Unto Dr. and Mrs. Welch were born the following children: Dr. William Edward, who married Julia Smith and practices his profession at Rainier, Oregon; Robert Sterling, who became a dentist but is now deceased; John C, of Portland, who married Alice Wallace and had three children, Mary A., John W. and Margaret J.; Henry, who wedded Fanny Hendren and lives near Hillsboro, Oregon; Frank P., who is a dentist, married Elizabeth Mock, but is now deceased; Catherine J., the wife of Dr. Cawood, of Portland, and the mother of two children, John R. and Elizabeth; Reuben; Anna Elizabeth, the wife of George H. Tuttle, of Portland; and Benjamin T., at home.
Dr. Welch was laid to rest in Riverview cemetery. His death was indeed a deep blow to his family, to whom he had ever been a devoted and loving husband and father. He was also a loyal member of the Independent Order of Odd Fellows, was one of the organizers of the state board of dental examiners and was appointed one of the four members of that body. He held to high professional standards and to lofty ideals of citizenship and of manhood, and thus won for himself an exalted position in the regard and friendship of those with whom professional and social relations brought him in contact.
CHARLES H. DYE.
Charles Henry Dye's first ancestor in America was a Dane who came with the Dutch founders of New Amsterdam, and Dey street. New York city, is named for the family cow pasture on the island of Manhattan. A grandson, Andrew Dey, or Dye as it came to be spelled, went to Maryland and there married Sarah Minor, own cousin to the wife of George Washington, and Colonel Dye's place was Washington's headquarters, mentioned in Irving's Life of Washington. At the close of the war, in lieu of money, the Revolutionary veterans were paid in Ohio lands, and Andrew Dye moved to Miami county, Ohio, where he lived until 1835. Four years later, in 1839, Henry Dye, father of the subject of our sketch, emigrated from the Ohio home to the newly opened Black Hawk Purchase in Iowa, where, on a farm near Fort Madison, in August, 1856, Charles Henry Dye was bom, next to the youngest of a large family of brothers and sisters.

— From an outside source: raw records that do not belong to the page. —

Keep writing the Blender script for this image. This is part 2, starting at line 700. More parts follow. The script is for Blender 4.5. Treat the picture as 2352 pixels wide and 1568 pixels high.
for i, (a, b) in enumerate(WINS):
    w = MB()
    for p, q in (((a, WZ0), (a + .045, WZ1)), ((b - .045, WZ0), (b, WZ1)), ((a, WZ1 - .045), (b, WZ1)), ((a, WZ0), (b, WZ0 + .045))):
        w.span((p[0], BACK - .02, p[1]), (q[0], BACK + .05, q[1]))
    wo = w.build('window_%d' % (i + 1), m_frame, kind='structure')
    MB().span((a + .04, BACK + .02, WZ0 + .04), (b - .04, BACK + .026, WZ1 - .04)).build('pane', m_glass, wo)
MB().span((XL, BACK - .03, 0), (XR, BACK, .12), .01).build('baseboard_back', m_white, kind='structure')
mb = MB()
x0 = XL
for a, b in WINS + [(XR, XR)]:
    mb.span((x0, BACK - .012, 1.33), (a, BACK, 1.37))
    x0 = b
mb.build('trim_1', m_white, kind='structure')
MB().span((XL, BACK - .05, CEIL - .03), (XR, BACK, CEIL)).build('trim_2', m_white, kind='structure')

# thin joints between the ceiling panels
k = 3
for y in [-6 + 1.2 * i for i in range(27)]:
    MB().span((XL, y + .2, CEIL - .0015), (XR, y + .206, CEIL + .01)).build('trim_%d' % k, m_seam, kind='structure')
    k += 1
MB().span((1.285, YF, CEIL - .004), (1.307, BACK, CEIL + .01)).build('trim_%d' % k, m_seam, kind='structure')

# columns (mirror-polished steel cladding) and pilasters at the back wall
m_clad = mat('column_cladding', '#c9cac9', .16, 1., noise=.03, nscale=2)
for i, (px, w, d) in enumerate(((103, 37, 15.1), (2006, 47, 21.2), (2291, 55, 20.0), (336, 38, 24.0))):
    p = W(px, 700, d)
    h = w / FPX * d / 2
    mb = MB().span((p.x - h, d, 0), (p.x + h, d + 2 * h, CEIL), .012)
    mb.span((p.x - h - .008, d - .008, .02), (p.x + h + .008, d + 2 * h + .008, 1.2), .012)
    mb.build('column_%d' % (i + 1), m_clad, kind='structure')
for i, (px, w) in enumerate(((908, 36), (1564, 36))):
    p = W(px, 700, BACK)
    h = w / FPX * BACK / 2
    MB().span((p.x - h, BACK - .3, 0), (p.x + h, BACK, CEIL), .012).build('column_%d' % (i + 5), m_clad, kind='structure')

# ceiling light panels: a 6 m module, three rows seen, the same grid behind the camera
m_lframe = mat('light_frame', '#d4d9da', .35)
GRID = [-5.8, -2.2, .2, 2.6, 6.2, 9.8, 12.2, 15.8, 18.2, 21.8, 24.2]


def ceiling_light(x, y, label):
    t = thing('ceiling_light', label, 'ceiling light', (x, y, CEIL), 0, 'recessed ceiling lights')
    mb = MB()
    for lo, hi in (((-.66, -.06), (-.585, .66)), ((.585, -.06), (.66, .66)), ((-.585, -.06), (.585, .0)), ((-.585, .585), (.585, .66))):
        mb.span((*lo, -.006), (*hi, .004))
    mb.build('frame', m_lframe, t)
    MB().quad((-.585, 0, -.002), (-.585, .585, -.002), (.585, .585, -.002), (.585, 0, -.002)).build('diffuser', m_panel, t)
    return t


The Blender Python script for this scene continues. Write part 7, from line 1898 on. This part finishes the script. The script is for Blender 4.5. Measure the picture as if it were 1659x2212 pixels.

In 1878 Charles H. Dye graduated from Denmark Academy, Iowa, and entered Oberlin College, Ohio, where he won oratorical honors and graduated with distinction in 1882, and a week later was married to his college classmate, Eva L. Emery. After six years in school work, as principal of a high school and an academy, Mr. Dye entered the law department of the State University of Iowa at Iowa City, graduating in 1889 and winning the prize for the best legal thesis of that year. Settling in Oregon City in 1890, Mr. Dye immediately identified himself with the best interests of the community and has held the offices of deputy district attorney, city attorney and representative in the state legislature, where among other bills he introduced an act known as the union high school law, now in successful operation throughout the state of Oregon.
Mr. Dye was president of the Oregon City Board of Trade for some years, until it was merged into the present Commercial Club of Oregon City, of which he is an active member. In both organizations Mr. Dye has always been identified with the movement for good roads and all other public improvements. Mr. and Mrs. Dye were the originators of the Willamette Valley Chautauqua Association that grew out of a Chautauqua circle at their home in 1894 and has now developed into the largest and most popular educational assembly in Oregon, of which association Mr. Dye has been an executive officer from the beginning.